Populações à volta da segunda maior albufeira de Portugal estranham a situação, para a qual tem contribuído uma maior produção de energia hidroelétrica.
Da porta do café a que António Pinto deu o apelido, em Morgade, Montalegre, a vista só já lhe alcança terra seca. No verão ainda os enchia com o gigantesco espelho de água da Barragem do Alto Rabagão, também conhecida como Barragem dos Pisões. Agora, se a quiser ver, terá de fazer uns quilómetros em direção ao paredão que assegura a segunda maior albufeira do país e cujo nível baixou mais de 30 metros nos últimos meses.
Em 72 anos de vida é a segunda vez que António Pinto vê a barragem tão "mingada". No passado verão "água ainda estava aqui para cima", que é como quem diz, quase chegava à estrada. "Ainda tem bastante água lá para baixo, mas sabendo o que isto era nós estanhamos, não é?" E mais estranham os turistas, que "chegam e vão logo embora".
A falta de chuva não convence Idalina Vaz, de 72 anos, que vive em Negrões. É uma aldeia onde a água da barragem quase chega às casas quando está cheia. Agora vê-a lá ao fundo e estranha. A culpa é só da falta de chuva? Franze o sobrolho. "Hummmm. Não deve ser só disso, não! Só o facto de não chover não é caso para a barragem estar assim. Porque já houve anos secos e ela não chegou onde está agora".
"O nível da água baixou cerca de 34 metros, mas ainda pode ir até aos 40, por isso ainda não é razão para preocupação", contrapõem João Martins, de 42 anos, em Vilarinho de Negrões, outra aldeia à qual à albufeira costuma dar pelos "pés". Aliás, o cenário é um dos postais ilustrados do concelho de Montalegre.
"O problema é que nós não estamos habituados a ver a barragem tão baixa", torna João Martins, que se diz conhecedor do que também tem contribuído para a falta de água. "Aboliram as centrais a carvão e é preciso produzir energia elétrica". Logo, "a barragem tem de produzir mais".
O vice-presidente da Câmara de Montalegre, David Teixeira, confirma que a escassez de água na Barragem dos Pisões se deve a "lençóis freáticos muito reduzidos e a rios e ribeiros com quantidade de água muito baixa". Ora, a barragem vive "de transvases do vale do rio Cávado" e, neste momento, "não conseguem garantir o caudal ecológico para o Alto Rabagão". Por outro lado, a Barragem da Venda Nova já está a uma cota inferior e não permite que a EDP faça a bombagem de retorno da água".

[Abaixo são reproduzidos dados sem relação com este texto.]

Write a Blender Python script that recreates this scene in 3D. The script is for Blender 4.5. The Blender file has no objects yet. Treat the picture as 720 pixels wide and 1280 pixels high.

Por outro lado, tendo em conta que tem havido "mais consumo de energias renováveis" a partir de barragens e parques eólicos, a situação obrigou a "uma produção quase diária no Alto Rabagão". Ainda de acordo com David Teixeira, "a EDP foi sensível à necessidade de manter a barragem acima dos níveis mínimos, embora ainda pudesse baixar mais 15 metros".
O vice-presidente da Câmara de Montalegre, admite que "visualmente é impactante" ver a barragem tão baixa, mas "ainda está longe de haver um problema de abastecimento de água" às populações de algumas aldeias do concelho.
A Barragem do Alto Rabagão ocupa uma área de 2000 hectares. É a segunda maior barragem de Portugal, a seguir à do Alqueva. Em terras do Barroso espera-se que fevereiro traga chuva, mas o Instituto Português do Mar e da Atmosfera não a está a prever. Pelo menos para os primeiros dez dias de fevereiro.